Global Oil Market Update: Prices, Trends & Role of Economic Indicators

Towards the end of October, the oil market saw a brief surge. Brent crude gained nearly 5% after the United States announced a new round of sanctions on Russian oil firms, pushing prices to around US$65 per barrel on October 29th. Despite this temporary rise, the broader trend throughout 2025 has been one of gradual decline. Persistent trade tensions and concerns about excess global supply have kept downward pressure on prices, though geopolitical events occasionally triggered short-lived spikes.

The drop in Brent crude also pulled Urals crude below the long-standing US$60 per barrel price cap (in place since February 2025). By September, policymakers responded by lowering the cap further to US$47.6 per barrel.

Weakening Demand: Slower Growth Ahead

Global oil demand continues to lose momentum. In the third quarter of 2025, demand rose by only 0.8 million barrels per day (mb/d), or -0.7% year-on-year, well below the average growth seen from 2015 to 2019. Forecasts suggest this soft trend will persist, with global consumption projected at 103.8 mb/d in 2025 and 104.5 mb/d in 2026.

Advanced economies are expected to see little change in consumption. China, traditionally a major driver of growth, will likely face a slowdown as electric and hybrid vehicles become more widespread. India, however, is projected to be a bright spot, with strong demand for LPG, gasoline, naphtha, and diesel continuing to support consumption.

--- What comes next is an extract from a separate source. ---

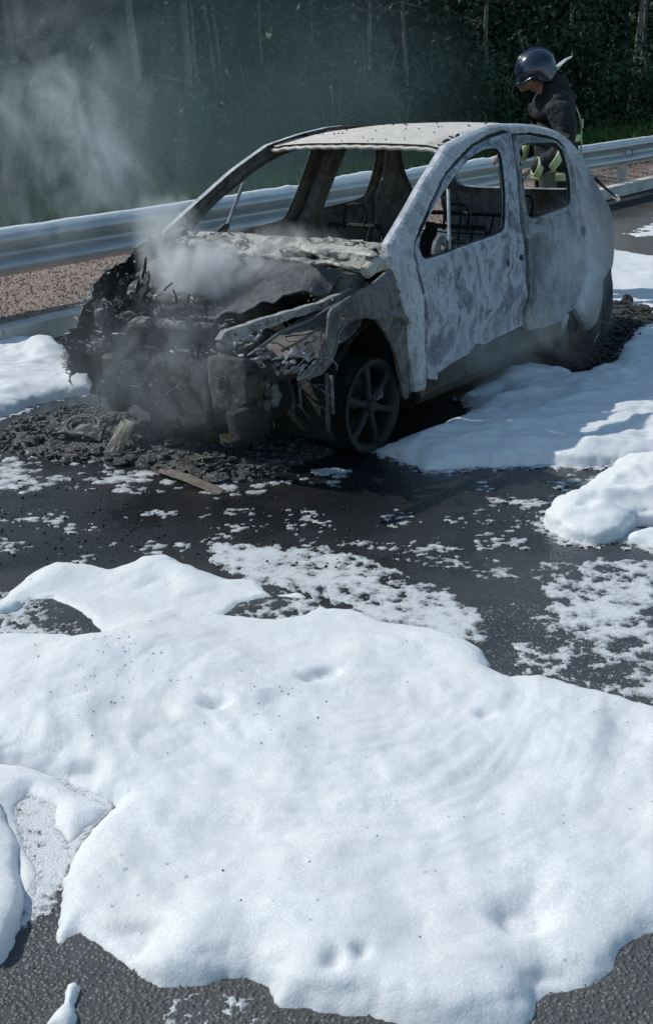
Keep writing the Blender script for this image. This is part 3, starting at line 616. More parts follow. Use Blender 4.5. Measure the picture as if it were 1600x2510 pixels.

Source – Bloomberg, World Bank

Supply Expands as New Production Comes Online

On the supply side, growth is expected to continue. Global oil output for 2025 is projected to rise by 3.0 mb/d (?2.9%), reaching about 106.1 mb/d, followed by another increase to around 108.5 mb/d in 2026. Much of this growth will come from the Middle East & North Africa region, Afghanistan, and Pakistan, and an acceleration across Latin America & the Caribbean. Advanced economies will see slower expansion.

Importantly, nearly half of the global supply increase in 2025 is attributed to OPEC+, driven by higher collective production targets across the group.

Source – International Energy Agency?

Understanding Oil Market Movements Through Economic & Financial Indicators

While financial forces (asset prices, returns, volatility) naturally influence crude markets, recent analysis places greater emphasis on oil supply & demand shocks. For instance:

Christiane Baumeister & James D. Hamilton (2019) refine the structural VAR model by incorporating prior information, acknowledging measurement errors, and reducing the influence of early, unstable data. They find that supply disruptions play a larger role in historical oil-price movements than previously thought.

Further, Baumeister et al. (2020) developed a “global economic conditions” index (GECON) by extracting the first principal component from multiple macroeconomic indicators. Their study finds this index has strong predictive power for energy markets—especially crude oil—outperforming many traditional benchmarks.

Subsequent work (e.g., Hong 2024) underscores the usefulness of combining oil-shock measures with the global conditions index to interpret crude-price dynamics.

Conclusion

This body of work highlights the deep links between global economic cycles and oil-market behaviour, providing a framework for understanding how macroeconomic conditions shape price movements, supply decisions, and long-term demand trends.